Dans la discussion de la proposition de loi Balanant en 2022, j’ai déposé plusieurs amendements visant à contraindre les réseaux sociaux à la diffusion de page de publicité sur le harcèlement scolaire. Ces propositions ont été refusées par le Sénat au nom du principe que cette idée serait inopérante à l’échelle nationale, qu’il revenait à l’Europe d’en décider.
On tourne en rond : les réseaux refusent d’agir sans la contrainte des gouvernements, lesquels ne veulent pas agir au prétexte qu’il s’agirait d’une compétence européenne ! La réalité est en fait que cette question du numérique n’est pas envisagée par le politique en France.
Centre d’études républicaines : le Centre d’études républicaines souhaite étudier l’hypothèse d’un permis du numérique conditionnant l’accès aux réseaux sociaux pour les mineurs. Quelle est votre position sur le sujet et quelles sont, selon vous, les perspectives d’amélioration sur le sujet du harcèlement scolaire ?
Le plus important reste d’instruire, rôle de l’École. L’idée d’une autorisation d’accès aux réseaux sociaux après une phase d’instruction par l’école sanctionnée par un brevet sur la base du B2i me semble une hypothèse tout à fait pertinente. La faisabilité d’une telle idée me semble plus contraignante. D’autres outils sont à mobiliser, comme par exemple le SNU.
Nous attendons beaucoup de ce désormais ex-ministre de l’Éducation nationale qui s’était dit très concerné. Il a promis d’emporter avec lui à Matignon la cause de l’Ecole, je lui dis « chiche » ! Il faut, au-delà du buzz de la rentrée, des actes avant les prochains drames qui ne manqueront pas d’arriver si nous ne faisons rien.
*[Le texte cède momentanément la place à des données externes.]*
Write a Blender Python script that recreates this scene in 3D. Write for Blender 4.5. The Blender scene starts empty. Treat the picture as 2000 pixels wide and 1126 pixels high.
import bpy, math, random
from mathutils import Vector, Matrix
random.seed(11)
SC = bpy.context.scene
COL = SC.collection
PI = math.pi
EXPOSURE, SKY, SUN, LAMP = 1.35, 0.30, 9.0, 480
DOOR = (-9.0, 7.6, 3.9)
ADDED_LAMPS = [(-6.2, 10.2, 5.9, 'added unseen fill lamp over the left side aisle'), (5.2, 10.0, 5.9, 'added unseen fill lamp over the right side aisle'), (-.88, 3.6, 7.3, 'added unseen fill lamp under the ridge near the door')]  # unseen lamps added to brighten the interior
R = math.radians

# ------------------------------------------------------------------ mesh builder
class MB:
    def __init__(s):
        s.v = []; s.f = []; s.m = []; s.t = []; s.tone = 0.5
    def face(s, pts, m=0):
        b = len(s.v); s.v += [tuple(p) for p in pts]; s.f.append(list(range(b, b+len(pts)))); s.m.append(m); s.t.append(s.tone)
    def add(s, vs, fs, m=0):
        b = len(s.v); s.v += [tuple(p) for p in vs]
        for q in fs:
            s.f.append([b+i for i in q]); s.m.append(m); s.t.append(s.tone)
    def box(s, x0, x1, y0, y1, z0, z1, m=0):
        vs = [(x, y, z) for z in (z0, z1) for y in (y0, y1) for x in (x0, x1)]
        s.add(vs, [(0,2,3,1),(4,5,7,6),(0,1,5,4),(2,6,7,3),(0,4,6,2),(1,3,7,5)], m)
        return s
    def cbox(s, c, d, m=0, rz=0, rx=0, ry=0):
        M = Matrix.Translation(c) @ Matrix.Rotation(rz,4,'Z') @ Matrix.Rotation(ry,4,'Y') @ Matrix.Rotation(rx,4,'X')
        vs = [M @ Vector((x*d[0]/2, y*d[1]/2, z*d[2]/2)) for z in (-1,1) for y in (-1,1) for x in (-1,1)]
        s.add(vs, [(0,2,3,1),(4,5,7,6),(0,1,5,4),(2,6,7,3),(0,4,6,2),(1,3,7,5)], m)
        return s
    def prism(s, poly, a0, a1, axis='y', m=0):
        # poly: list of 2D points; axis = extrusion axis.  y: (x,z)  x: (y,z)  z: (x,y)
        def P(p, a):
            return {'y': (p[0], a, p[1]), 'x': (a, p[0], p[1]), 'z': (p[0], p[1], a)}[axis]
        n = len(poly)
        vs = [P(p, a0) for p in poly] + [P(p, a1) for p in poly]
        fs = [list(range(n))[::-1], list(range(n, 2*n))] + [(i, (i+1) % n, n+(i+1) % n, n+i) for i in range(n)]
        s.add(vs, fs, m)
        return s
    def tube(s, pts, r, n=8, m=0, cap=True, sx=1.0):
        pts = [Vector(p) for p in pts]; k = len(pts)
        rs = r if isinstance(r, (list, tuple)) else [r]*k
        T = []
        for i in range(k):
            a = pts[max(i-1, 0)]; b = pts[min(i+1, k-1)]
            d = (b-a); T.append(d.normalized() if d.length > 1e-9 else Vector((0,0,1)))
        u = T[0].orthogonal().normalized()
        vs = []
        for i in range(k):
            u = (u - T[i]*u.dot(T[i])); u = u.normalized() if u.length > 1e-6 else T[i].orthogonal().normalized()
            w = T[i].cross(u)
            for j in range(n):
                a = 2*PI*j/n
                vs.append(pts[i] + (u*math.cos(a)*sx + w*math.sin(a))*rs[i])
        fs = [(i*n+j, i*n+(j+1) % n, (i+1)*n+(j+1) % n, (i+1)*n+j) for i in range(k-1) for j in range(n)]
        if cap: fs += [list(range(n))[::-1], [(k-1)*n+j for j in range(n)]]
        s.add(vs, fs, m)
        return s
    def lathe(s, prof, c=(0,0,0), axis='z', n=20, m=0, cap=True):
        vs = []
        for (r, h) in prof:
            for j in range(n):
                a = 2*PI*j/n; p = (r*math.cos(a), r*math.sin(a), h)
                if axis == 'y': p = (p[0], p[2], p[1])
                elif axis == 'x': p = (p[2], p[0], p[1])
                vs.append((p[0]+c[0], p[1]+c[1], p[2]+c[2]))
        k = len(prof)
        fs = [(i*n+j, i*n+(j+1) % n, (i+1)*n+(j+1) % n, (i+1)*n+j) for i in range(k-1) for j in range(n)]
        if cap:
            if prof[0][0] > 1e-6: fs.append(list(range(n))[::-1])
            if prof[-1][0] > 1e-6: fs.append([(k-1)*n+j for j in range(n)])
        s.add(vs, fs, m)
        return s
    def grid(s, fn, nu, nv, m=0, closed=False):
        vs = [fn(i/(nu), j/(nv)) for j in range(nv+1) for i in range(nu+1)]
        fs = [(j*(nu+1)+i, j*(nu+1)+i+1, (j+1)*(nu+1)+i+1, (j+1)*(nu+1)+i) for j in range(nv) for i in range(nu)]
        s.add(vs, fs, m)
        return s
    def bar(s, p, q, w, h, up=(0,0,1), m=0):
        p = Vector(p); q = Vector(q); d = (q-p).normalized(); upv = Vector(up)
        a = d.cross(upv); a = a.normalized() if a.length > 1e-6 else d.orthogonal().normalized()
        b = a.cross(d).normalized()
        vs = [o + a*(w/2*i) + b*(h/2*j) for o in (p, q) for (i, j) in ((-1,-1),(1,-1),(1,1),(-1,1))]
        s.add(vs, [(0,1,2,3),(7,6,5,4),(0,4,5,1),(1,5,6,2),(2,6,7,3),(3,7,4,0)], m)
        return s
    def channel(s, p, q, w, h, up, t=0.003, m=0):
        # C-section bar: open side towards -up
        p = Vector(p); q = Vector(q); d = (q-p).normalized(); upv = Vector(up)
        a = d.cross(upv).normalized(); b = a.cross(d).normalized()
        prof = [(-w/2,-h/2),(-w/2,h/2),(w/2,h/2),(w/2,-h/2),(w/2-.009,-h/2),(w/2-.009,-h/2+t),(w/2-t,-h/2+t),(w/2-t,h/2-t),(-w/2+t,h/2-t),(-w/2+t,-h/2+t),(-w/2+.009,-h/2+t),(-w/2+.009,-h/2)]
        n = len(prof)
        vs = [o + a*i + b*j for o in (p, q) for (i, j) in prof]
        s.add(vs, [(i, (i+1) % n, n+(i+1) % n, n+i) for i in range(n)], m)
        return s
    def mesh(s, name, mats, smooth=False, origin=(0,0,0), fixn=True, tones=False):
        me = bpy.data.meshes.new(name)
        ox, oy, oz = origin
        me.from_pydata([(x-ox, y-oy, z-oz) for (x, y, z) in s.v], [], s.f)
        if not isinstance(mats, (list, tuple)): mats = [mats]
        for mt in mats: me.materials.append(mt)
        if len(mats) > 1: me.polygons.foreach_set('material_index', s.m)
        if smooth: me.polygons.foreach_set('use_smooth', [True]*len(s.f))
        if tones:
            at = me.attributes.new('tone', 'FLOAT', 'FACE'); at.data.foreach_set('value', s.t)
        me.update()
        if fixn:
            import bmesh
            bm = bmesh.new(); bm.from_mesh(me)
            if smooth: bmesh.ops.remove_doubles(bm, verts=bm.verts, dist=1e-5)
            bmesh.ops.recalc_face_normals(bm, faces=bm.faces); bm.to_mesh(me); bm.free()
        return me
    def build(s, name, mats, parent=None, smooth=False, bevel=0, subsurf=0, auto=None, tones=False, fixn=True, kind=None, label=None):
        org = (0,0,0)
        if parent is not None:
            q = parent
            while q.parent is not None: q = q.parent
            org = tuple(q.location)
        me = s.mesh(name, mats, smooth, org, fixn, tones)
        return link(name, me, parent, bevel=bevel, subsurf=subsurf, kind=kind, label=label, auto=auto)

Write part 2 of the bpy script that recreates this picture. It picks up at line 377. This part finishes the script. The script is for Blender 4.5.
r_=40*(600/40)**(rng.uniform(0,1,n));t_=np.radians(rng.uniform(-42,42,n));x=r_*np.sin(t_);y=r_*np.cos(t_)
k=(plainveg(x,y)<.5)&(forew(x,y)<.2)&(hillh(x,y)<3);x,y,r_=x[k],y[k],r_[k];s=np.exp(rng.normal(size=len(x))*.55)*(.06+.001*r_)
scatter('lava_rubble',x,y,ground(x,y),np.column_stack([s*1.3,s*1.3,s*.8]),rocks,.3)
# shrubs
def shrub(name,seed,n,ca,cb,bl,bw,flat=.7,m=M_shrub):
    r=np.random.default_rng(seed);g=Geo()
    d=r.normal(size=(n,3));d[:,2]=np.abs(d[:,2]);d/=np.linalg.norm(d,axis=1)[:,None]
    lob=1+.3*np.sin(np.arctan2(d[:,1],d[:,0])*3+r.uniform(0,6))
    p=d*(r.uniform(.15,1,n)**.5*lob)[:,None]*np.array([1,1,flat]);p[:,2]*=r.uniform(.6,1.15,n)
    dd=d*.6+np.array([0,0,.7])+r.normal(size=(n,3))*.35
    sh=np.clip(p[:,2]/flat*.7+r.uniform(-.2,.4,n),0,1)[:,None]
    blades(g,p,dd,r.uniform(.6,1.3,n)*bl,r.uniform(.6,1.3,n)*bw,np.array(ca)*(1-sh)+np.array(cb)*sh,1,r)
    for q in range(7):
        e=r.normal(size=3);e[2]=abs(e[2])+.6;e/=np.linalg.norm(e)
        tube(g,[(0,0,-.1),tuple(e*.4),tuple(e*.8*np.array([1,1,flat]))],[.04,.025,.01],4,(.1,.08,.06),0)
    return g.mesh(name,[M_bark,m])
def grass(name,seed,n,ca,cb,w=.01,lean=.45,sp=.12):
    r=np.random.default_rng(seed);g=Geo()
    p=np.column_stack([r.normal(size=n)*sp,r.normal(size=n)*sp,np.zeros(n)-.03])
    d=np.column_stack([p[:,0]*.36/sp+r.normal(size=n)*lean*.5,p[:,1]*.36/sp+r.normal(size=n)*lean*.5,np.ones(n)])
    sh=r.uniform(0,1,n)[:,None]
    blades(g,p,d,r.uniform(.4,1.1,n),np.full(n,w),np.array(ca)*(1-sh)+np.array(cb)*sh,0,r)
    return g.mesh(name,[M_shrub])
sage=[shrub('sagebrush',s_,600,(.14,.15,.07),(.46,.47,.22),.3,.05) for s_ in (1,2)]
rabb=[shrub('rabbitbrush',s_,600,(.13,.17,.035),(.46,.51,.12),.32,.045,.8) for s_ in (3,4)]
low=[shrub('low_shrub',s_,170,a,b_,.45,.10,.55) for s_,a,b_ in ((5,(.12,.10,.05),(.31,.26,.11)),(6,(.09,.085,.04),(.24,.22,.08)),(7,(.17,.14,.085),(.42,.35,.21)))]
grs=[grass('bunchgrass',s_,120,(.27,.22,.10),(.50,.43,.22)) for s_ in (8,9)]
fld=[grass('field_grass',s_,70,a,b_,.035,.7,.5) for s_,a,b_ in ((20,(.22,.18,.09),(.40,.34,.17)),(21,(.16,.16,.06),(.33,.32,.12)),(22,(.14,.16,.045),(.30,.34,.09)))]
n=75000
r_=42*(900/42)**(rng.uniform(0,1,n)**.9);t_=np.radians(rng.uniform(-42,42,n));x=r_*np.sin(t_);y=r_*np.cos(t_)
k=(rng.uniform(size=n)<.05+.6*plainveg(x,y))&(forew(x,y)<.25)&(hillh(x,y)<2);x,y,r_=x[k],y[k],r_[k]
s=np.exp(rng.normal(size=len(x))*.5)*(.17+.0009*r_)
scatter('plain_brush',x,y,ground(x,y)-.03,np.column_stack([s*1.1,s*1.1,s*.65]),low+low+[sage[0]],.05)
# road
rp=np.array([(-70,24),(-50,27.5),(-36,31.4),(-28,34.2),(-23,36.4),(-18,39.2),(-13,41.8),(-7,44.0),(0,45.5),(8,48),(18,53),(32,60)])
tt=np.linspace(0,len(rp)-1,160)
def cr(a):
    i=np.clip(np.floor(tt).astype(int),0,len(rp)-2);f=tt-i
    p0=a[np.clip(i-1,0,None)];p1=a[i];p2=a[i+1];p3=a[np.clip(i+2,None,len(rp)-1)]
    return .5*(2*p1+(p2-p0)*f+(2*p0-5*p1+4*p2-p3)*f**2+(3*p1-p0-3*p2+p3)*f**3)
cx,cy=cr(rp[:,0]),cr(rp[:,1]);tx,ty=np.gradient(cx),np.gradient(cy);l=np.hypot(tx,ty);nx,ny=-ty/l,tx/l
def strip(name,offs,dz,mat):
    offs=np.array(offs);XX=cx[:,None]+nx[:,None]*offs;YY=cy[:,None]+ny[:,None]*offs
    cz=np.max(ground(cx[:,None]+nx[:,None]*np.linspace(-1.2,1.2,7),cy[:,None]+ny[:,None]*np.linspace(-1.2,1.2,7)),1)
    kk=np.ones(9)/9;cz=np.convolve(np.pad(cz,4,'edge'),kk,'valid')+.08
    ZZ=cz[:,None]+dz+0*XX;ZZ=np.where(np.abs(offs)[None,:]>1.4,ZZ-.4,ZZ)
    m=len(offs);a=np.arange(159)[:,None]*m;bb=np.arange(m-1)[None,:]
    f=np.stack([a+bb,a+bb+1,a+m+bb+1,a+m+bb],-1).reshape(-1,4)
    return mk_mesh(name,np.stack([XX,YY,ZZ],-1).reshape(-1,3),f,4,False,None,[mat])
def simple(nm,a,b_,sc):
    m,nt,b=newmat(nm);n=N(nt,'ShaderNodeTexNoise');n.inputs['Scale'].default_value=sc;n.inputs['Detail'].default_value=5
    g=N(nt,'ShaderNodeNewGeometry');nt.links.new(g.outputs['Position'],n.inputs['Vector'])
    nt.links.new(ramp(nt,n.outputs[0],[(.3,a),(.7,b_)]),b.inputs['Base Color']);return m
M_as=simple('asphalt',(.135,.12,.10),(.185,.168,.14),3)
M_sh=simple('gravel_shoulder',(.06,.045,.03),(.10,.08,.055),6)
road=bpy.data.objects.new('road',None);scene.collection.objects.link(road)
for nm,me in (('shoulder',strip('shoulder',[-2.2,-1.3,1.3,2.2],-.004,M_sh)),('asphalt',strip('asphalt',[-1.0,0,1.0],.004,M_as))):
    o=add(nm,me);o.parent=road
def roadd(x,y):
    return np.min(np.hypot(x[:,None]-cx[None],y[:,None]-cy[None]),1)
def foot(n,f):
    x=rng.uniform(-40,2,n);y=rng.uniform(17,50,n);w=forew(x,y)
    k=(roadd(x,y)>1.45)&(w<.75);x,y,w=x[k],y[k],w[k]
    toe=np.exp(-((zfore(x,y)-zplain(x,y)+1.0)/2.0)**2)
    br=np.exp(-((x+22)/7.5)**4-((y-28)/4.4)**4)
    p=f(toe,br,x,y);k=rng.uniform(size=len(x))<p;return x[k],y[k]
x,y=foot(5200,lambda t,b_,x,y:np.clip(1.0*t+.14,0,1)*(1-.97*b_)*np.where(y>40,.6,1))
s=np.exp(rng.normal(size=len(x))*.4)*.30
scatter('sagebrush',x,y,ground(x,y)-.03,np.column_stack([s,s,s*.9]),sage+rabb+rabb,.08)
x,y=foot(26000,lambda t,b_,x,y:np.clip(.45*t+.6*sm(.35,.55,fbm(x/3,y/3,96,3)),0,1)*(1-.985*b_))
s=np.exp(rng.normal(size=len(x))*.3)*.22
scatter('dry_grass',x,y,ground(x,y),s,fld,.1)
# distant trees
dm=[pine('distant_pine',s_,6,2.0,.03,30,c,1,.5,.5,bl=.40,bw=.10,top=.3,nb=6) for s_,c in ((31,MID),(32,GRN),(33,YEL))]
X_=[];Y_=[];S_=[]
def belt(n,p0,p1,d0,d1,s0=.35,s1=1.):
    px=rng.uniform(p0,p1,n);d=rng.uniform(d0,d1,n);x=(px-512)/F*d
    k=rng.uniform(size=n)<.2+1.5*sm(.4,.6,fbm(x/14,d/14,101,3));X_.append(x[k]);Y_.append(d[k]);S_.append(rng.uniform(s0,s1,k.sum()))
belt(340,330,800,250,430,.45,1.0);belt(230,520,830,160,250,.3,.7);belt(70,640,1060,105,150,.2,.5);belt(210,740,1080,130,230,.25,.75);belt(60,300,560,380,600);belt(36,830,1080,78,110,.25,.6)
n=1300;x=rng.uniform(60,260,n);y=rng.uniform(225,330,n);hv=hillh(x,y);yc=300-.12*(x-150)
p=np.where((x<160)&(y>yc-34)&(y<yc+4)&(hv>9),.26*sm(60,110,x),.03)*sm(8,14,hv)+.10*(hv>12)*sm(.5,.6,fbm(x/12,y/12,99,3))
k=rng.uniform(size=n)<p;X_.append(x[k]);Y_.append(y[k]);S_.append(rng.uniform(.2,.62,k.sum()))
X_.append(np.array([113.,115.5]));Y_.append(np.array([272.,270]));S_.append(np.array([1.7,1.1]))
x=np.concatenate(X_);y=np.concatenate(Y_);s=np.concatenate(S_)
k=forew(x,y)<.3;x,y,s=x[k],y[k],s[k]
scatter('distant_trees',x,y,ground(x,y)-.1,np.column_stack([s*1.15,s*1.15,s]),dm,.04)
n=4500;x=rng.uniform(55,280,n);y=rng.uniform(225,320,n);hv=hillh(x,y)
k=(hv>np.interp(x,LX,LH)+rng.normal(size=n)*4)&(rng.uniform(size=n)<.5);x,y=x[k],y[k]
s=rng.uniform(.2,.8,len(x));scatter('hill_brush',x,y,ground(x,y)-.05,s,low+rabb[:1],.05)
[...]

Je terminerai en questionnant la responsabilité du politique. En fait, toutes les solutions existent, les propositions sont faites et cela non uniquement sur le sujet du harcèlement scolaire mais sur les maux français en général. Alors pourquoi une telle inaction, un tel manque d’ambition, de tels freins ?
[1] FRANCE. SÉNAT. Rapport d’information Harcèlement scolaire et cyberharcèlement : mobilisation générale pour mieux prévenir, détecter, traiter. N° 843. 2020-2021. 22 septembre 2021. 139 p.